私達の素晴らしい2本の脚は頼もしい太い骨と筋肉で出来ていて、地面を蹴り出すことによって歩くことも走ることも容易になっている。踊るときにも、この2本の脚を上手に使いこなす訳だが、ダンスはパートナーと音楽とのコーディネートが最も大切であり、脚力頼みの動きでは、このことが実現できない。 パートナーを押したり引っ張ったり、曲より速くなったり、ダンスで要求される繊細かつダイナミックな踊りの妨げになってしまう。
2本の脚は、スタンディングレッグとムービングレッグの役目を交互に行っている。ここで大切なのはムービングレッグの機能だ。一昔前は、脚は身体の下にあるべきという指導が広く行われていて、脚を大きく広げることは“やってはいけないこと“のように言われてきた。
もっともこの解釈は、見た目に脚が身体の下にあるということではなく、体幹と繋がった使い方を意味することであって歩幅を制限することではないということが今では当たり前のことになっている。しかし今だに誤った解釈で踊っている多くのダンサーがいることも事実である。

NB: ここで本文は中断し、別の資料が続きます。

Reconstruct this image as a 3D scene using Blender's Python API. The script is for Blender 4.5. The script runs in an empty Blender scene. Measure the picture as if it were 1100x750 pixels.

自分の体重は左右の脚にどの位の比率で乗っているだろうか?もし右脚に100%乗ってから左脚に100%乗り換えるならば脚力も100%利用できるだろうが、2歩で終わりである。ダンスのように連続して動き続けるためには、スタンディングレッグに7~8割、ムービングレッグに2~3割の比率で体重をコントロールする必要がある。片脚に乗り切らないことが重要で、脚をクローズしたときこそ、両足で立ってみる。もし片脚だけに体重を100%乗せたとしたら、回転の軸を作ることになってしまう。シャッセしかり、ヒールターンしかりである。
ダンスはラケットやバットではなく、パートナーを“道具”として利用するので、自分+相手=100㎏以上の重量をコントロールする技術を身に付けることである。その目に見えない道具を使いこなすためには、極めて繊細な身体感覚を必要とする。